The tribunals violate the most basic tenets of international law, the US constitution and established procedures of the American military justice system. A seven-member panel of military officers appointed by the Bush administration runs the trials and determines the innocence or guilt of prisoners on the basis of a majority vote.

The military can monitor private conversations between defence counsel and their clients. Hearsay and information gathered in interrogation and without the presence of a defence lawyer can be used as evidence. The Pentagon can also deny civilian defence lawyers access to any evidence and stop them attending any closed court proceedings on vague security grounds.

The accused have no right of appeal to a civilian court with the final decision on their fate determined by the US president through his appointees. Even if prisoners are found not guilty, the US government is not obliged to release and repatriate them.

Mori said the most “striking injustice” was that military tribunal commissioners had no authority to rule on defence motions which could dismiss any charges or invalidate any part of the commission process. These decisions were made by the appointing authority—the legal advisers to US Secretary of Defence Donald Rumsfeld and Paul Wolfowitz—that laid the charges and approved the prosecutions in the first place.

The military lawyer also raised a number of key questions about his ability to prepare a legal defence for Hicks: “Are we going to be given the time to prepare? Don’t forget, the government’s had this for two years. Who knows how many investigative agencies have been working on this ... but what assets will the defence get? What resources? What experts will be allowed? How freely are we going to be able to move and obtain evidence?”

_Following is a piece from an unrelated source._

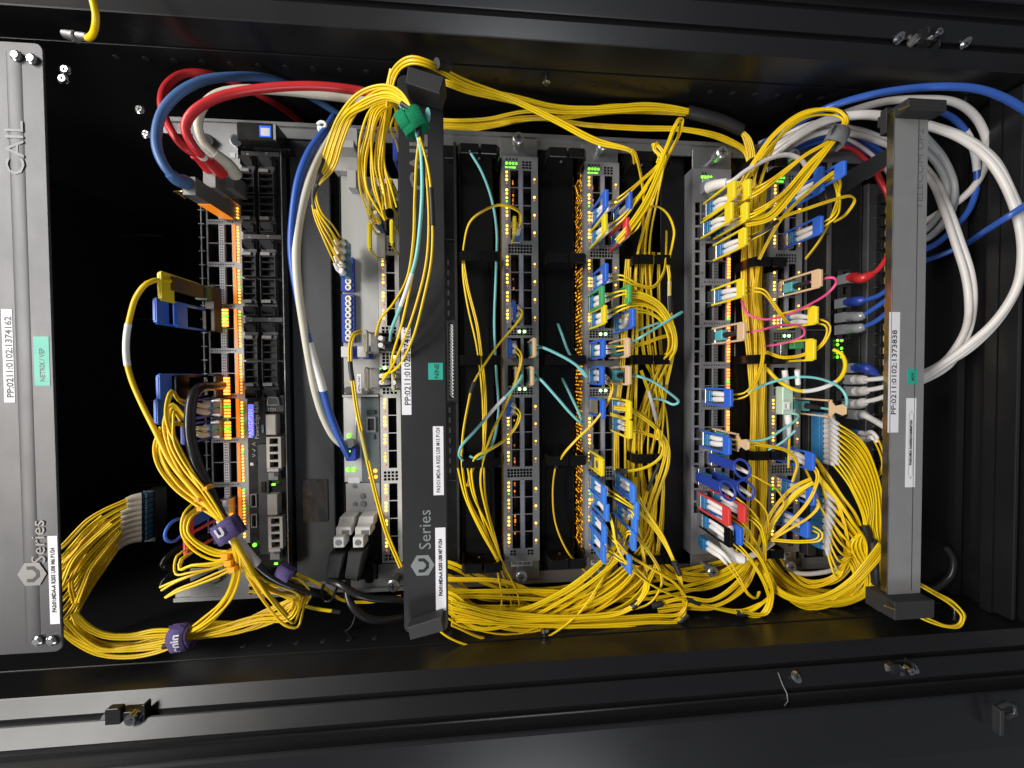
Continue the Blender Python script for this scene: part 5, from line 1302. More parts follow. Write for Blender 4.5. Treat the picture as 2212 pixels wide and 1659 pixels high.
N_(1590, 860, 'blue_tab', 'blue pull tab alone in the middle of the modular switch', [(1610, 852, 58), (1638, 810, 56), (1648, 765, 50), (1640, 700, 40), (1632, 640, 30), (1640, 560, 24)], 'yellow cable climbing from the lone blue tab', wt=60)
N_(1587, 964, 'blue_tab', 'blue pull tab in front of the beige paddle', [(1612, 956, 60), (1660, 964, 62), (1700, 974, 60), (1722, 1000, 56), (1712, 1040, 48)], 'yellow cable curving over from the blue tab beside the beige paddle', wt=62)
N_(1628, 962, 'beige_tab', 'beige paddle-shaped tab behind the blue one', [(1650, 950, 56), (1690, 928, 58), (1722, 905, 56), (1724, 896, 50), (1708, 893, 44)], 'aqua cable rising right from the beige paddle tab', color='aqua', conn='lc_aqua', boots='sleeve', single=True, r=1.2, wt=70, style='paddle')
for x, y, o, rt in ((1628, 1018, 'upper', [(1650, 1040, 60), (1682, 1062, 56), (1692, 1092, 50), (1665, 1130, 42), (1655, 1175, 34)]), (1596, 1066, 'lower near', [(1610, 1090, 60), (1640, 1125, 56), (1655, 1165, 46), (1655, 1190, 36)]), (1636, 1064, 'lower far', [(1645, 1090, 58), (1660, 1130, 50), (1652, 1185, 36)])):
    N_(x, y, 'blue_dark', f'dark blue strap tab ending in a ring on the modular switch, {o} one', rt, f'yellow cable through the {o} ring tab', style='ring', wt=76, single=True, boot_len=34)
N_(1586, 1118, 'red_tab', 'near red pull tab at the foot of the modular switch', [(1605, 1135, 58), (1630, 1170, 52), (1648, 1205, 40)], 'yellow cable from the near red tab', wt=66)
N_(1620, 1112, 'red_tab', 'far red pull tab at the foot of the modular switch', [(1635, 1130, 58), (1650, 1165, 50), (1652, 1210, 38)], 'yellow cable from the far red tab', wt=68)
N_(1590, 1165, 'plastic_black', 'black pull tab at the foot of the modular switch', [(1605, 1190, 58), (1632, 1225, 52), (1655, 1270, 44), (1660, 1300, 38), (1640, 1330, 36), (1600, 1325, 36), (1520, 1308, 36)], 'yellow cable from the black tab dropping over the ear', wt=66)
N_(1612, 1160, 'blue_tab', 'blue pull tab behind the black one at the foot of the modular switch', [(1630, 1190, 58), (1658, 1240, 50), (1668, 1290, 42), (1655, 1325, 38), (1600, 1322, 38)], 'yellow cable from the blue tab behind the black one', wt=70)
p = P(1521, 1172, 16)
lc((p[0], p[1], 4), [(1560, 1200, 44), (1590, 1240, 46), (1618, 1285, 46), (1634, 1292, 44), (1640, 1278, 40)], 'bare blue duplex plug and its thin yellow pair below the black tab', boot_len=30)
# rj45 white at the top of N
t = thing('network_cable', 'white network cable plugged into the top of the modular switch', 'network cable', P(1530, 405, 6))
p0 = P(1522, 408, 6); p1 = P(1535, 404, 16); p2 = P(1556, 398, 34); p3 = P(1580, 392, 40)
MB().rbox(p0[0]-0.004, p0[0]+0.004, p0[1]-0.006, p0[1]+0.006, 0.002, 0.020, r=0.0006).build('plug', 'clear', t)
pth = cr([P(1530, 406, 18), P(1545, 400, 26), P(1562, 396, 34), P(1580, 392, 40), P(1610, 370, 44), P(1660, 343, 46), P(1705, 335, 44), P(1735, 350, 40), P(1742, 375, 32), P(1730, 395, 24)])
nb = int(len(pth)*0.17); MB().tube(pth[:nb], [0.0062-0.0022*i/nb for i in range(nb)], 12).build('boot', 'boot', t); MB().tube(pth[nb-2:], 0.0024, 10).build('cord', 'white_cable', t)
t = thing('network_cable', 'white flat-booted network cable under the foot of the modular switch', 'network cable', P(1560, 1190, 8))
pth = cr([P(1560, 1150, 10), P(1568, 1175, 26), P(1582, 1200, 36), P(1605, 1206, 40), P(1640, 1192, 40), P(1668, 1172, 34)])
MB().tube(pth[:int(len(pth)*.5)], 0.0058, 12).build('boot', 'boot', t); MB().tube(pth[int(len(pth)*.5)-1:], 0.003, 10).build('cord', 'white_cable', t)
cord([(1690, 1195, 10), (1700, 1225, 14), (1725, 1238, 16), (1780, 1236, 16), (1830, 1222, 14)], 'pale grey cable lying low between the yellow cables at the right', 'network cable', None, 'white_cable', 2.6, name='network_cable')

# big vertical bundle right of N
bg_ = 'yellow cables of the thick vertical bundle'
bundle(7, [(1610, 390, 16, 1.2), (1622, 470, 12), (1618, 560, 10), (1622, 660, 8), (1628, 780, 8), (1632, 900, 8), (1634, 1020, 8), (1632, 1120, 10), (1618, 1190, 14), (1575, 1240, 14), (1510, 1258, 14), (1440, 1240, 12), (1400, 1190, 8), (1385, 1110, 4)], 'yellow cable of the thick vertical bundle right of the modular switch', bg_, 15, 61, wj=6)
bundle(5, [(1640, 400, 14), (1632, 520, 12), (1630, 640, 12), (1645, 760, 10), (1645, 900, 8), (1645, 1040, 8), (1640, 1130, 10), (1650, 1200, 14), (1700, 1262, 20), (1790, 1290, 24), (1880, 1285, 24)], 'yellow cable of the thick vertical bundle right of the modular switch', bg_, 14, 62, wj=6)
bundle(5, [(1650, 1170, 40, 0.4), (1670, 1120, 44), (1720, 1060, 50), (1755, 1040, 56)], 'yellow cable fanning from the right bundle up to the blue tabs', 'yellow cables fanning up to the blue tabs at the right', 8, 63)
bundle(4, [(1630, 1210, 30, 0.6), (1600, 1258, 34), (1540, 1300, 36), (1480, 1300, 38), (1420, 1310, 38)], 'yellow cable crossing below the foot of the modular switch', 'yellow cables crossing below the modular switch', 12, 64)
# far right card tabs
def R_(*a, **k): return K(*a, **k)
R_(1788, 385, 'blue_tab', 'tall blue tab at the top of the right-hand line card, nearer one', [(1800, 380, 66), (1815, 395, 60), (1812, 420, 56), (1795, 470, 52), (1770, 520, 46), (1740, 560, 40)], 'yellow cable falling from the nearer tall blue tab', wt=62, hv=13)
R_(1836, 362, 'blue_tab', 'outermost blue tab at the top right of the tabs', [(1820, 362, 70), (1790, 380, 68), (1740, 420, 62), (1690, 470, 54), (1660, 520, 44), (1640, 560, 34)], 'yellow cable crossing down left from the outermost blue tab', wt=82, hv=7.5)
R_(1786, 484, 'blue_tab', 'blue tab below the tall ones at the right', [(1800, 470, 62), (1812, 440, 58), (1806, 400, 54), (1796, 385, 48)], 'yellow cable looping up from the blue tab below the tall ones', wt=60)
R_(1784, 600, 'beige_tab', 'beige tab at the right with the long pink cable', [(1800, 600, 66), (1806, 612, 62), (1790, 632, 58), (1745, 660, 56), (1700, 680, 54), (1650, 690, 50), (1615, 678, 42), (1602, 650, 34)], 'long pink cable sagging left from the right-hand beige tab', color='pink', conn='lc_aqua', boots='sleeve', single=True, r=1.25, wt=64)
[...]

While critical of the planned tribunals, Major Mori insists that Hicks be brought before a court martial, arguing that it would afford the accused greater legal rights, including to make civil court appeals. Hicks, however, has to date not been charged with any crime nor has he been classified as a prisoner of war. He is being held illegally and should be immediately released.

Mori’s criticisms reflect concern amongst sections of the US military that the Bush administration’s treatment of war prisoners will have serious repercussions for captured American military personnel who could be subjected to same treatment. They also express broader domestic and international unease about the Bush administration’s tearing up of long-established legal principles.

The trials, Mori said, would have an “international impact” and warned that other nations might use similar legal methods against American citizens in the future. “The reality is, we wouldn’t tolerate these rules if they were applied to US citizens.”

Asked about Hicks’s health, Mori said: “Physically, he’s as fair as can be expected when you’re in the conditions he’s being held. Mentally, he probably degenerated to the point where his main concerns are the basic human instincts. He desires what he needs—food, shelter. Remember two years, without touch, without outside world communication, it kind of creates a disorientation.”

These comments are somewhat understated because under tribunal rules Mori is not allowed to provide any detailed information on prisoners’ health or jail conditions. They are, however, a disturbing reminder of the conditions inside the American military prison and make clear that the young Australian has been seriously affected by his illegal imprisonment and the stress of regular interrogations. They confirm warnings from various international human rights organisations that Guantanamo Bay is a hellhole where prisoners are psychologically tortured and have no rights whatsoever.

Speaking later to a Sydney radio station, Mori criticised the Howard government and said it should not have signed any agreement with the US on how Hicks and Habib would be treated before meeting with defence lawyers.

“I have not seen the official agreement between the US and Australia and I wasn’t privy to any of the discussions,” he added. “It would have been helpful for the Australian government to have heard from the defence counsel that would have been representing David Hicks or had served in that role prior to agreeing to anything.” Mori has officially requested copies of the agreement but has only been given news releases.

Australian Attorney General Phillip Ruddock dismissed the military lawyer’s comments claiming they were not unusual and constituted no more than “a vigorous defence” of Hicks.

Mori’s statements, however, are simply not “defence arguments” in a current hearing but an indictment of the military tribunal system per se. Moreover, his remarks highlight the criminal nature of the Australian government’s refusal to defend the basic rights of Hicks and Habib and demand their immediate release from Guantanamo Bay.

From the outset the Howard government has used Hicks and Habib’s detention to cement its political and military ties with the White House and its so-called “war on terror” and has brushed aside criticism, claiming that the men were being treated “fairly” and endorsing every violation of the prisoners’ basic democratic rights.

In breach of their basic responsibility to defend the rights of Australian citizens, the Howard government conducted secret negotiations with the White House, culminating in an official agreement with the Bush administration supporting the treatment of Hicks and Habib and the impending military trials. Canberra is currently blocking a Freedom of Information request for the release of all correspondence with the White House on the issue and refused to provide Hicks’s defence team with transcripts of interrogations conducted by Australian Federal Police and intelligence officers.

The Howard government has publicly admitted that Hicks and Habib have not broken any Australian laws and could not be prosecuted in any Australian court. But instead of utilising this undisputed fact to demand their immediate release, the government has used it to justify their support for the illegal US detention of the men. Moreover, Prime Minister Howard and other government ministers have regularly used the mass media to publicly brand Hicks and Habib as terrorists or members of Al Qaeda. No evidence has ever been released supporting these allegations.

The detention of Hicks and Habib and more than 660 prisoners in Guantanamo Bay is a violation of international law and constitutes a war crime under the Geneva Conventions. This cannot be reversed through demands for a “fairer” military court procedure but only through the development of a broad-based political movement to demand their immediate and unconditional release and repatriation, along with the rest of the Guantanamo Bay prisoners.